There's no such thing as free: You've heard that there's no such thing as a free lunch, right? Well, there isn't. In fact, one of the reasons that it's so important to encourage our capitalistic system is that there is no such thing as free, period. Education, healthcare and social programs all take money to run. They are either being run by the private sector or by the government. The choice is either to allow investors to take risks with appropriate rewards to pay for programs (because there needs to be a reward for someone to take a risk), or to hand over more of our earnings to government officials (many of whom have no private sector experience) to make those investments. I would surely rather have the money in the hands of the private sector. And if you are on the fence, just take a look at our deficit and the fact that for years, our government has consistently spent more than it makes (recently by a tune of over one trillion dollars per year). Would you trust your investment decisions to a friend who is bankrupt or heavily in debt? I hope not. That's what you are suggesting in any tax increases (whether from the 1% or not) as that money goes from the private sector to the government to allocate and invest (or I guess I should say spend).

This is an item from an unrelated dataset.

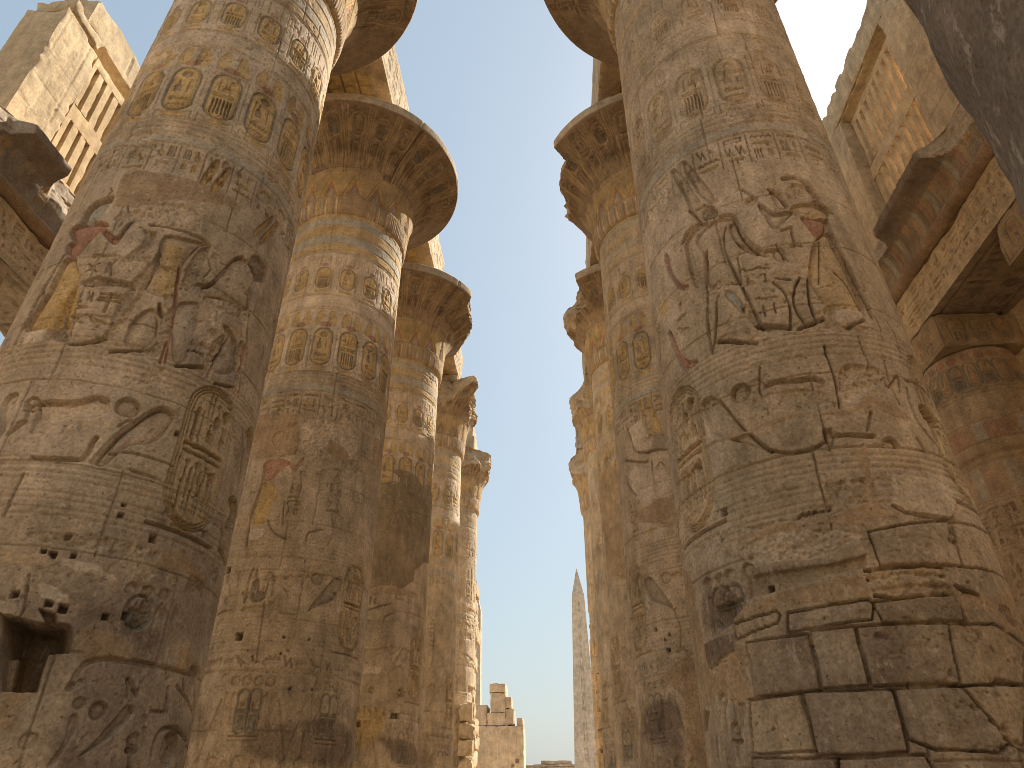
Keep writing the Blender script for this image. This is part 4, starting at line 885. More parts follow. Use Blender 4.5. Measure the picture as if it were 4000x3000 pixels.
def capital(parent, a, b, st, ss, mir, seed, cut=None, cracks=(), patches=()):
    d = np.r_[0, np.cumsum(np.hypot(*np.diff(CAP_PROF, axis=0).T))]
    s = np.arange(0, d[-1], ss); s = np.r_[s[s < d[-2]], np.linspace(d[-2], d[-1], 9)]
    pr, pz = np.interp(s, d, CAP_PROF[:, 0]), np.interp(s, d, CAP_PROF[:, 1])
    ker = np.ones(5)/5
    if ss < .06: pr[3:-12], pz[3:-12] = np.convolve(pr, ker, 'same')[3:-12], np.convolve(pz, ker, 'same')[3:-12]
    tr, tz = np.gradient(pr, s), np.gradient(pz, s); l = np.hypot(tr, tz); nr, nz = tz/l, -tr/l
    th = thetas(a, b, st); X = np.radians(th)*2.3; toX = lambda t: math.radians((t-a) % 360+a)*2.3
    R = Relief(X, s, PIG['D'], seed, toX); rg = np.random.default_rng(seed)
    SR = float(d[14])                                             # arclength of the lip's lower edge
    R.band(0, .8, 't', .9); R.band(.8, 1.95, 't', .75); R.band(.8, 1.8, 'y', .35); R.band(1.95, 2.5, 't', .4); R.band(SR, 9, 's', .95)
    for z in (.72, .78, 1.72): R.ring(z, .02, .02)
    ts = np.arange(math.ceil(a), b, 1.0)
    for i, t in enumerate(np.arange(a+1, b-1, 2.6)):
        R.carve([(toX(t)-.03, .1), (toX(t)+.03, .1), (toX(t)+.035, .7), (toX(t)-.035, .7)], .012, ('y', 'b', 'r', 'w')[i % 4], .3)
    for t in np.arange(a+6, b-6, 22.5):                            # nested sepals
        x = toX(t)
        for q, c in ((1, 'y'), (.75, 'r'), (.5, 'b'), (.27, 'y')):
            R.carve([(x-.42*q, .82), (x, .82+.9*q), (x+.42*q, .82)], .012, c, .2, .05)
            R.groove([(x-.42*q, .82), (x, .82+.9*q), (x+.42*q, .82)], .016, .02)
    for i, t in enumerate(np.arange(a+3, b-3, 15)):                # cartouches and papyrus stems up the bell
        x = toX(t); zt = SR-.28
        R.cartouche(x, zt-.75, zt-.05, .36, rg, .036, None, i % 2, .022, 't'); R.groove([(x-.14, zt-1.25), (x-.15, zt-.95), (x, zt-.85), (x+.15, zt-.95), (x+.14, zt-1.25)], .03, .022, 'u')
        for e in (-.09, -.03, .03, .09): R.groove([(x+e, zt-1.28), (x+e, zt-.98)], .018, .016, 'u')
        for e in (.25, .31, .37): R.groove([(x+e, 1.75), (x+e, SR-.1)], .026, .018, 't')
        R.disc((x, zt+.06), .1, .02, None, 'u')
    for t in np.arange(a+2, b-2, 1.7): R.groove([(toX(t), 1.95+.3*rg.random()), (toX(t)+.02, SR-1.35+.5*rg.random())], .018, .014, 't' if rg.random() < .5 else 'u')
    for t, s0, s1 in cracks:
        x = toX(t); R.groove([(x, SR+.5), (x+.02, (SR+s0)/2+.2), (x-.04, s0), (x, s1)], .03, .07)
    for P, c in patches: R.patch([(toX(p), q) for p, q in P], c)
    for _ in range(6):
        x, z = toX(rg.uniform(a+5, b-5)), rg.uniform(1.6, SR-.1); w = rg.uniform(.15, .4)
        R.rough([(x-w, z-.12), (x+w, z-.1), (x+w*.7, z+.16), (x-w*.8, z+.12)], .05, -.03, 'd' if rg.random() < .5 else None)
    H = R.H+.02*(fbm(R.X, R.Z, .8, seed+50, 4)-.5)+.01*(R.F-.5); H[-8:] = 0
    lip = ((s > SR) & (s < d[15]+.1))[:, None]; H = H-lip*np.clip(fbm(R.X, R.Z, .5, seed+52, 4, .6)-.58, 0, 1)*.3
    r = pr[:, None]+H*nr[:, None]; z = pz[:, None]+H*nz[:, None]; C = R.C
    if cut is not None:
        zz = np.broadcast_to(pz[:, None], r.shape)
        q = np.interp(((th-a) % 360)+a, *cut(a))[None]+(fbm(R.X, R.Z, .55, seed+60, 4, .6)-.5)*.5+.10*np.sin(zz*3+th[None]*.11)
        k = (r > q); r = np.minimum(r, q); z = z-np.where(k, .1*(R.F-.5), 0)
        C = np.where(k[..., None], np.array(PIG['s'], 'f4')*.95, C)
    t = np.radians(th)[None]
    V = np.stack([r*np.sin(t), -r*np.cos(t), z], -1)
    return mk('capital', [(V.reshape(-1, 3), quads(len(s), len(th), True), C.reshape(-1, 3))], M_CAP, parent)
def zsteps(*seg):
    out = []
    for z0, z1, st in seg: out.append(np.arange(z0, z1-1e-6, st))
    return np.r_[np.concatenate(out), seg[-1][1]]
def cutfn(tab):
    def f(a):
        t = np.array([p[0] for p in tab], float); q = np.array([p[1] for p in tab], float)
        t = (t-a) % 360+a; o = np.argsort(t); return t[o], q[o]
    return f
AL, AR = -4.97, 4.97
YL = [8.643+7.767*k for k in range(5)]; YR = [9.105+7.767*k for k in range(5)]
GRP = 'great sandstone columns along the nave'
LAB = {('L', 0): 'nearest left great column, square hole low in its shaft, red-armed king above',
       ('L', 1): 'second left great column with a wide whole bell capital and bright yellow cartouche friezes',
       ('L', 2): 'third left great column, tall smooth brown mortar repair up its shaft',
       ('L', 3): 'fourth left great column with a sunlit shaft and one broken slab jutting from its capital',
       ('L', 4): 'fifth left great column, pale and worn, with rubble blocks against its right flank',
       ('R', 0): 'nearest right great column with squared patch masonry and tan mortar over its lower shaft',
       ('R', 1): 'second right great column with a bell capital snapped off on its nave side',
       ('R', 2): 'third right great column with a long plain tan mortar strip down its visible side',
       ('R', 3): 'fourth right great column, mostly hidden, with a crumbled golden capital rim',
       ('R', 4): 'fifth right great column beside the obelisk, with blocky broken masonry down its edge'}
CUTS = {('L', 2): [(-180, 4), (60, 4), (66, 3.75), (70, 3.05), (100, 2.95), (140, 3.2), (170, 4)],
        ('L', 3): [(-180, 3.1), (-60, 2.5), (0, 2.35), (36, 2.3), (42, 3.0), (48, 3.7), (55, 3.4), (60, 2.4), (100, 2.25), (150, 2.5), (170, 3)],
        ('L', 4): [(-180, 2.6), (-60, 2.3), (0, 2.35), (60, 2.45), (75, 2.6), (90, 2.3), (130, 2.2), (175, 2.5)],
        ('R', 0): [(-180, 4), (-100, 4), (-72, 3.8), (-68, 3.3), (-63, 3.9), (0, 4), (170, 4)],
        ('R', 1): [(-170, 3.2), (-130, 2.9), (-100, 2.75), (-70, 2.8), (-64, 2.9), (-60, 4), (0, 4), (150, 4)],
        ('R', 2): [(-170, 2.6), (-110, 2.4), (-95, 2.75), (-85, 2.6), (-75, 2.3), (-45, 2.6), (-38, 3.9), (0, 4), (60, 3.4), (170, 2.7)],
        ('R', 3): [(-170, 2.3), (-110, 2.3), (-90, 2.35), (-60, 2.2), (0, 2.5), (90, 2.4), (170, 2.4)],
        ('R', 4): [(-170, 2.2), (-100, 2.2), (-80, 2.3), (-40, 2.15), (40, 2.3), (120, 2.2), (170, 2.3)]}
ART = {('L', 0): ART_L1, ('L', 1): ART_L2, ('L', 2): ART_L3, ('R', 0): ART_R1, ('R', 1): ART_R2, ('R', 2): ART_R3}
BASE = {('L', 0): (.378, .300, .212), ('R', 0): (.376, .296, .206), ('L', 1): (.41, .325, .222), ('R', 1): (.40, .315, .215)}
UP = {('L', 0): .7, ('L', 1): 1.2, ('L', 2): .8, ('L', 3): .5, ('L', 4): .2, ('R', 0): .3, ('R', 1): .45, ('R', 2): .4, ('R', 3): .3, ('R', 4): .2}
DR = {('L', 1): .05}
SX = {('L', 1): -.05}
STEP = [.33, .50, .85, 1.1, 1.3]
def zlist(k):
    if k == 0: return zsteps((0, 1.9, .08), (1.9, 9, .0125), (9, 17.3, .018))
    q = (.020, .030, .042, .05)[k-1]; return zsteps((0, 1.5, .15), (1.5, 17.3, q))
def core_damage(R, rg):
    """missing casing near the foot of the last columns: rough core showing"""
    for z in np.arange(1, 11, .8):
        if rg.random() < .35: continue
        t = rg.uniform(48, 75); x = R.toX(t if R.side > 0 else -t)
        R.niche([(x, z), (x+R.side*1.2, z), (x+R.side*1.2, z+.74), (x, z+.74)], rg.uniform(.05, .16))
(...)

I sympathize in part with the sentiment of Occupy protestors that a change needs to happen. However, I believe that the efforts are directed in the wrong place. Regardless, though, of any specific beliefs, no traction or progress is going to be made until the public is better educated about our financial system and how it works. We won't move forward until there is a better grip on the concepts of risks, rewards and personal responsibility. Who knows, perhaps instead of vilifying something that they don't understand, more people will occupy Wall Street the way I did by seeking to join its ranks.